Hacker News new | ask | show | jobs
by apk-d 2224 days ago
Maybe my monkey programmer brain is broken already from doing syntax parsing all day, but I can never imagine any context where this formatting makes sense. I always place quotation marks "like this". The other way is not even consistent with the conventional parentheses placement (like this).
3 comments

I think it makes sense to include the punctuation inside the quotes if you are quoting the punctuation, and not if you are not.
That’s what I stick to. If a sentence begins and ends within a quote, the stop is also within the quote. If the sentence starts outside of quotes, I end it outside of quotes, regardless of whether it’s “correct”.
This is what I do. Technical writing should communicate your ideas to the reader as clearly as possible. Sometimes I think people who focus too much on 'correctness' in grammar and such forget writing and language is used to communicate, that's it's primary purpose. If rules leave ambiguity in the intent of the communication, maybe those rules just kind of suck.

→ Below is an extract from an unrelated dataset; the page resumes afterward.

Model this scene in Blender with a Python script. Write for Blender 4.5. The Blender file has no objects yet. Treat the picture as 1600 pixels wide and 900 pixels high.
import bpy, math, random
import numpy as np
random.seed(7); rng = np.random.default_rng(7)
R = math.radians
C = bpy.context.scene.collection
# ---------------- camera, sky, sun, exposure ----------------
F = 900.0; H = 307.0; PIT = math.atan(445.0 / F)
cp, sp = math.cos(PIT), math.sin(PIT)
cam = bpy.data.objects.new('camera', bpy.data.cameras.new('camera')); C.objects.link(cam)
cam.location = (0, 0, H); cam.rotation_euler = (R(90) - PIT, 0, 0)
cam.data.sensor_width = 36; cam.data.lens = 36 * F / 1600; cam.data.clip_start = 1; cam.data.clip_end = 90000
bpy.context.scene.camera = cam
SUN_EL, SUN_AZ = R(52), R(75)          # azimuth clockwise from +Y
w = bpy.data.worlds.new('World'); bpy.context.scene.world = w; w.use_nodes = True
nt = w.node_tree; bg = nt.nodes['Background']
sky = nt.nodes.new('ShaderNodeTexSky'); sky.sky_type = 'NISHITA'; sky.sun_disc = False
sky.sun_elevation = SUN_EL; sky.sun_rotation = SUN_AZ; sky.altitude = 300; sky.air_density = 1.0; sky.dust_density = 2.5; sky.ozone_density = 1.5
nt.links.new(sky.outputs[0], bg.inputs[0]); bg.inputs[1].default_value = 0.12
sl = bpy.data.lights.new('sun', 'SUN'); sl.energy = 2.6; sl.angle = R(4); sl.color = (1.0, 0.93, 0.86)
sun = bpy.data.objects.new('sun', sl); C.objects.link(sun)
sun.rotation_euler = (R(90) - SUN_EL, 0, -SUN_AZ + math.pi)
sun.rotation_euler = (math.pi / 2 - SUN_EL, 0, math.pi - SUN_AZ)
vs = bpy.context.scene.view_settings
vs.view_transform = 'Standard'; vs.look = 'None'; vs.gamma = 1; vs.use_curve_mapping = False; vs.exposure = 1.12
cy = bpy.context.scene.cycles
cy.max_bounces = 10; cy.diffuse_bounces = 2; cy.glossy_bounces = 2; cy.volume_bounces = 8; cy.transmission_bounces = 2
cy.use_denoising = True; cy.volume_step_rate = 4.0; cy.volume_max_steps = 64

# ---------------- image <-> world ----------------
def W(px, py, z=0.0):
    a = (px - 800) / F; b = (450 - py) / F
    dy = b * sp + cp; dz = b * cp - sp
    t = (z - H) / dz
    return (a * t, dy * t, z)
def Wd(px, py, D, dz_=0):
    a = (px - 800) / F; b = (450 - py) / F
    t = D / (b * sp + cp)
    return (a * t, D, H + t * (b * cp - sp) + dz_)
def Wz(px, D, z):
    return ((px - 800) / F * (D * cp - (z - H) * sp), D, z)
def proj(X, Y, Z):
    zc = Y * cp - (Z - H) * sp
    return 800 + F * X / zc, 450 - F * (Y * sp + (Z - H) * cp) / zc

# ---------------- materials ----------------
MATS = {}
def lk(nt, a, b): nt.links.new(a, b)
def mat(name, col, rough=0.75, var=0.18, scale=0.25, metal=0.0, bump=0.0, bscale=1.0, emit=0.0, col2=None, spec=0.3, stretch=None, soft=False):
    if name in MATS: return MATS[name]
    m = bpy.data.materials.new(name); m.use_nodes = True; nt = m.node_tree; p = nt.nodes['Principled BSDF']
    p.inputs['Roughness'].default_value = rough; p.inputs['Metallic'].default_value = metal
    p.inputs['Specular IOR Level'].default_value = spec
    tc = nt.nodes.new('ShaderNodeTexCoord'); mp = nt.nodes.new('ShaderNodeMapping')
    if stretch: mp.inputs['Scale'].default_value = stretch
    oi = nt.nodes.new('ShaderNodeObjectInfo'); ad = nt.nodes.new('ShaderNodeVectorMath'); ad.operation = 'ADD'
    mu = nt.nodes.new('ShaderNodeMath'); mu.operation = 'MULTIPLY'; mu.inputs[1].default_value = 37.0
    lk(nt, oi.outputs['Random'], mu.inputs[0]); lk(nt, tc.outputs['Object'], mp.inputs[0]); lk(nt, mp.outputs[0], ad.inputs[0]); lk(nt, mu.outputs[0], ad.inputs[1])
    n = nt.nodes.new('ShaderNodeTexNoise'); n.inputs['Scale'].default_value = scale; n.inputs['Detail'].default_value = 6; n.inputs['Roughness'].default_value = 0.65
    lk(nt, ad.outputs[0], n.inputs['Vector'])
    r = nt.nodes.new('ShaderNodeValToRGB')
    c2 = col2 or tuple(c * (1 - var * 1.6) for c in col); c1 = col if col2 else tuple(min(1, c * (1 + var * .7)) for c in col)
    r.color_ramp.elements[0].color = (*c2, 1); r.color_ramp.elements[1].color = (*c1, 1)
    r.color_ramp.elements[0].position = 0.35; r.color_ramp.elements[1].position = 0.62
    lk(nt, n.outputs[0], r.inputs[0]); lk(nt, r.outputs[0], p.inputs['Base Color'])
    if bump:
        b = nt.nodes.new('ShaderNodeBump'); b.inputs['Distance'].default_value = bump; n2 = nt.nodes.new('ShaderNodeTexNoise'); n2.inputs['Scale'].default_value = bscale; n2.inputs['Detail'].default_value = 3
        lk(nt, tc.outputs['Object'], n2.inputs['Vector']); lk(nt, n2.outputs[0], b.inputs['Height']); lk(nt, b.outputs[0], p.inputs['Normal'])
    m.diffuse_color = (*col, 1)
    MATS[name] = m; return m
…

But then technically you’d need to add additional punctuation to actually end the outer sentence, “like this!”. I have a firm preference of putting punctuation that does not belong to the quote itself outside of it, and when I want to add punctuation that does belong to the quote inside, I usually work around the problem above by just putting the quote after a colon: “like this!”
The english language is full of idiosyncrasies that don't quite make sense. Punc-quote is the correct "formal" way but informally you're free to do anything you want.
I think that's only necessarily true for the US.

Edit: I mean the punctuation inside of the quotes being traditional.